Pour rappel, le colonel Boumediene aurait changé sous la pression de ces derniers une clause emblématique de ladite charte qui édicte clairement que « l’islam est la religion du peuple », pour celle « l’islam est la religion de l’Etat ».

De même aurait-il décrété le week-end islamique (jeudi-vendredi), en remplacement du week-end universel (samedi-dimanche), accablant le trésor public de millions de dollars de pertes ! En réalité, l’islamisme a trouvé, d’une part, dans ce régime hybride, un allié de taille pour remettre en cause le récit identitaire originel de l’Algérie.

D’autre part, il a pu manipuler,  par son biais, l’Algérie profonde pour en faire un terreau fertile aux fins de consolider sa mainmise autoritaire sur la société. Ainsi aurait-il dressé celle-ci (l’Algérie profonde) contre la Kabylie, fief des luttes identitaires, culturelles et démocratiques, à partir des années 1980 en particulier (Le Printemps berbère).

Le jeu politicien entre le régime et les islamistes a été tellement perfide que les Algériens en ont subi les conséquences et les subissent encore jusqu’à aujourd’hui. 

Des dégâts dramatiques sur le plan historique ayant mis en morceaux la mémoire collective, incapable de nos jours, de faire consensus sur des questions relevant pourtant du destin national.

Or, y a-t-il une nation forte sans récit historique fiable ? Y a-t-il une nation sans mythes fondateurs à l’image de Seshnaq pour les Imazighen (les Amazighs) ?

Y a-t-il une nation qui se construit avec une mémoire travestie, et dont le récit authentique de constitution est substitué par un autre, importé de l’Orient musulman ? 
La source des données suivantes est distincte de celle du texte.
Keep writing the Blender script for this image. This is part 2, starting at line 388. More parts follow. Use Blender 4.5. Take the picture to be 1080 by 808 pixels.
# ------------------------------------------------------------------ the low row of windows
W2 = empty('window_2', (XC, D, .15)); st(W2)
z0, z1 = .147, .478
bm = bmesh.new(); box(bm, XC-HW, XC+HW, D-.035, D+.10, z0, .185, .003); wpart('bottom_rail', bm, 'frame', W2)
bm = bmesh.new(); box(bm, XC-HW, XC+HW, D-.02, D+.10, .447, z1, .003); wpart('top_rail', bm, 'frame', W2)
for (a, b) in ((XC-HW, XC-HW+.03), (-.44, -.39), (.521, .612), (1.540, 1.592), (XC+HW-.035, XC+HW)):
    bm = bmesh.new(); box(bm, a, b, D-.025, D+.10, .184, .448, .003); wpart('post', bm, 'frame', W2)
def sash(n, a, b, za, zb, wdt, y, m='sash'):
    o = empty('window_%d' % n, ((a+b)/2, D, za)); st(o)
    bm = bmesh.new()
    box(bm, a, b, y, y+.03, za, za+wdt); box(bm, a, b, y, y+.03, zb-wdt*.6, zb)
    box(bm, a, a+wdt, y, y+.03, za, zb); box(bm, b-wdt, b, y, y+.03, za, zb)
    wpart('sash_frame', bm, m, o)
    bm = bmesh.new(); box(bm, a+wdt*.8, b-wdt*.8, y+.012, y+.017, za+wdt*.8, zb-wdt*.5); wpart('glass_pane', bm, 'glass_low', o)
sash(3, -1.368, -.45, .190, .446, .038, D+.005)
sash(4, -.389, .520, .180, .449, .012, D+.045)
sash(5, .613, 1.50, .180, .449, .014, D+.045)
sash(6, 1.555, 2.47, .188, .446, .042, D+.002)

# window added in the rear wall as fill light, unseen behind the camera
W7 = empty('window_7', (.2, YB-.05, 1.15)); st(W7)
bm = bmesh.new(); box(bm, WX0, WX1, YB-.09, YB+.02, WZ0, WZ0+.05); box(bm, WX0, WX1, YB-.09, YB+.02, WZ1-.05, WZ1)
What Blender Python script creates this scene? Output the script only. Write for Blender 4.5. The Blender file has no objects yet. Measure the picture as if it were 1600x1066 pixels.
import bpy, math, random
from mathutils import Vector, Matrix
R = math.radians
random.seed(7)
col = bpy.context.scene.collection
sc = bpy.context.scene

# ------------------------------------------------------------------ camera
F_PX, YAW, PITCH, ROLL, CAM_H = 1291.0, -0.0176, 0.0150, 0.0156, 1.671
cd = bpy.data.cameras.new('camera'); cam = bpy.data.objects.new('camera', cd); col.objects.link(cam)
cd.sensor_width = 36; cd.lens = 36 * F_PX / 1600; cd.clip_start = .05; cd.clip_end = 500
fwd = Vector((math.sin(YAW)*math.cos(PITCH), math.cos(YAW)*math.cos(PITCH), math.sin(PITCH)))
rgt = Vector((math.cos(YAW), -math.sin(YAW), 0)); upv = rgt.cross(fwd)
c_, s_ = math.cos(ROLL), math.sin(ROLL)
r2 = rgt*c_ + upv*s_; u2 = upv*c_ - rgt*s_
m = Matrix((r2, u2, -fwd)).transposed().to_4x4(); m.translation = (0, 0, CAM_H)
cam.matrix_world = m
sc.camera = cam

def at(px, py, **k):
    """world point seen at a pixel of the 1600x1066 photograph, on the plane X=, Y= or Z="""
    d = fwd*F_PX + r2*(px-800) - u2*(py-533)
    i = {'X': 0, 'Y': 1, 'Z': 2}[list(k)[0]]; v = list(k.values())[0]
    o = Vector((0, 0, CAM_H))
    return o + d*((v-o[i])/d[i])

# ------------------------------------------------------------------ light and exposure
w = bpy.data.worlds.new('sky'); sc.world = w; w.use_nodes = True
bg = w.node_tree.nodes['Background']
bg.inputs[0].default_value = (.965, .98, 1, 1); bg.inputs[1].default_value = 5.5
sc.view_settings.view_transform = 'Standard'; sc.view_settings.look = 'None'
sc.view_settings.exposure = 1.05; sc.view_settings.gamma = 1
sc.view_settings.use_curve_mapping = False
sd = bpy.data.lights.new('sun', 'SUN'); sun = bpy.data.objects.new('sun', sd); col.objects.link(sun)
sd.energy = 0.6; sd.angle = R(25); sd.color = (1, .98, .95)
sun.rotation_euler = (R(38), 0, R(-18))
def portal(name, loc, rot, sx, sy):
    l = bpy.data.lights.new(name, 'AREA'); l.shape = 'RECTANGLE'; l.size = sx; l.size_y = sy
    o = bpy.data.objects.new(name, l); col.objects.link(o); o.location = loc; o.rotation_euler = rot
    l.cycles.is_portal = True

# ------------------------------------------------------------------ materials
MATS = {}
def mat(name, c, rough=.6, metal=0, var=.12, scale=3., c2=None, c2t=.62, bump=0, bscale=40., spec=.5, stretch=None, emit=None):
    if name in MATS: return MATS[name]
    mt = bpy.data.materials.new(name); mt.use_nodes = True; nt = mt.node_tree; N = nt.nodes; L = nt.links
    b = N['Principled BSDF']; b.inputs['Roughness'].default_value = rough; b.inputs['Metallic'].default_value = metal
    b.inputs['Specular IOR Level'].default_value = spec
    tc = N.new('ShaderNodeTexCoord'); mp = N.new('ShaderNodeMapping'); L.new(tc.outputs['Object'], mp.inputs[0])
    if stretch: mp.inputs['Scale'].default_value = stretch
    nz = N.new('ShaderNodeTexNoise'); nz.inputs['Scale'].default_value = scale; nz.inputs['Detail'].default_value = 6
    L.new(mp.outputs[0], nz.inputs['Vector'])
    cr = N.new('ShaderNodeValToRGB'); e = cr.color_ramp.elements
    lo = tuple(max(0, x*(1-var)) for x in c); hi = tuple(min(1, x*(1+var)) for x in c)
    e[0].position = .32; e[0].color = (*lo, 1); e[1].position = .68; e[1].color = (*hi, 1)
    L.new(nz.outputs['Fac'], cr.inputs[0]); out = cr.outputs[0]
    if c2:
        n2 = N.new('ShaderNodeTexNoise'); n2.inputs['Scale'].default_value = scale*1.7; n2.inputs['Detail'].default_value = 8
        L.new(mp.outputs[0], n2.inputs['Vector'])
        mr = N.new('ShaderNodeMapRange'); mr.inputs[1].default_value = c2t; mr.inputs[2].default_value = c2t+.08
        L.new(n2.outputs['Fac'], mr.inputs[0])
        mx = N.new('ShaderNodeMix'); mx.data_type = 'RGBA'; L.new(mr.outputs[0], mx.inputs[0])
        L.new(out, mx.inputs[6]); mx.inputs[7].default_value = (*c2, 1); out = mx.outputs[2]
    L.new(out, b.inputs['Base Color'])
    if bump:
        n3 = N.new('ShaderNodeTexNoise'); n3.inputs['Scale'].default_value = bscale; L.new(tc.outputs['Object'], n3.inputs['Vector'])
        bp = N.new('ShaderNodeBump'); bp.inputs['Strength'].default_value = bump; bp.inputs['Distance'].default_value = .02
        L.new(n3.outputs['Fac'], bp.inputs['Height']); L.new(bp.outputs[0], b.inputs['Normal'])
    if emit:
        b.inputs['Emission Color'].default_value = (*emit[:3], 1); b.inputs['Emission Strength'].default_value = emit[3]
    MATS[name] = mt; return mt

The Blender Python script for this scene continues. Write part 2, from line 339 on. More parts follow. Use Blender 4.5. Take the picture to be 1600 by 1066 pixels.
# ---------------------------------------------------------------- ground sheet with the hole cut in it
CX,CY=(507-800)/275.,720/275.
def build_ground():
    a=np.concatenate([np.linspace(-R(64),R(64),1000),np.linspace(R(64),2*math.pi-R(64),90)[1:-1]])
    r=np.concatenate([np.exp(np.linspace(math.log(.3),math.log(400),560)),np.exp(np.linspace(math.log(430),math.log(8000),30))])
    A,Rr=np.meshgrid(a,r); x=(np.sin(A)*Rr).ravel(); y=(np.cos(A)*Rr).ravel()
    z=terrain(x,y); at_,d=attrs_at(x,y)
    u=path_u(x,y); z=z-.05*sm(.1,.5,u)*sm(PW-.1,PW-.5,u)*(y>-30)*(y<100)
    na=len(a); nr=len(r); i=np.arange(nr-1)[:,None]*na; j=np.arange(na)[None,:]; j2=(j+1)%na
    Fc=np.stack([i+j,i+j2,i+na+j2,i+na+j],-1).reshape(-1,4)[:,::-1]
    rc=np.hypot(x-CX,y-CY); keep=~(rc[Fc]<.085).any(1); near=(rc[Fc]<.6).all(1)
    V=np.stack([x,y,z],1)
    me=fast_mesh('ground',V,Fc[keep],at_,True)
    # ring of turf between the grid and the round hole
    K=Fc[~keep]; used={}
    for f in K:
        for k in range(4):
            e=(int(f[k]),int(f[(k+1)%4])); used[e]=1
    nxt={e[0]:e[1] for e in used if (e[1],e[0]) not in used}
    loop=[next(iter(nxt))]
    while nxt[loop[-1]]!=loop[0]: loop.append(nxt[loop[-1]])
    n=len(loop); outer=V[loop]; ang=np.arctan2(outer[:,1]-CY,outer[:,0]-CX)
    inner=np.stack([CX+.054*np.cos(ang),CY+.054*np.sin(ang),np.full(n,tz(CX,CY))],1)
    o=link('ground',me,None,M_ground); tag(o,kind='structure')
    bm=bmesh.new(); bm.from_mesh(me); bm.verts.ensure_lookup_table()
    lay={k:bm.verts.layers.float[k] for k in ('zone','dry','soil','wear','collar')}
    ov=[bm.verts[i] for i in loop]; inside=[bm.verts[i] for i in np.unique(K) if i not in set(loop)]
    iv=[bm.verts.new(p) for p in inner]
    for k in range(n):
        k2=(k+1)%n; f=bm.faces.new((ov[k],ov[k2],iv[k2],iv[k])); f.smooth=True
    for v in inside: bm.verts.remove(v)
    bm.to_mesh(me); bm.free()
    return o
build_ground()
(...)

Force est de déduire qu’il n’y a pas d’avenir qui se construit à partir d’un passé clos, dénaturé et manipulé. Le passé devrait être un passage vers le futur. Une sorte d’identité partagée, admise par tous les citoyens, sans exclusive.

Les multiples dimensions de cette identité-là devraient être assumées sereinement, et chaque citoyen se doit de revendiquer ses multiples facettes, non pas à l’état stationnaire d’un ghetto, mais par une acceptation sereine et assumé d’un legs commun. 

C’est pourquoi il est important d’être fier de ce que l’on est, de notre identité et de notre diversité!  La multiplicité identitaire est une donnée inaliénable de l’Algérianité, et par ricochet, de la modernité et du progrès démocratique.

L’écrivain bengali Barkimando Chatterjee, n’a-t-il pas écrit à ce propos ce qui suit : « Qui louera nos nobles qualités, si nous ne les louons pas nous mêmes ?

C’est une loi de la vie qu’un homme qui ne se préoccupe pas de faire savoir qu’il est grand, est considéré par les autres comme quantité négligeable. La gloire d’une nation a-t-elle été jamais chantée par une autre nation? » Tout est résumé, concernant cet état d’Alzheimer identitaire entretenu par nos dirigeants depuis belle lurette.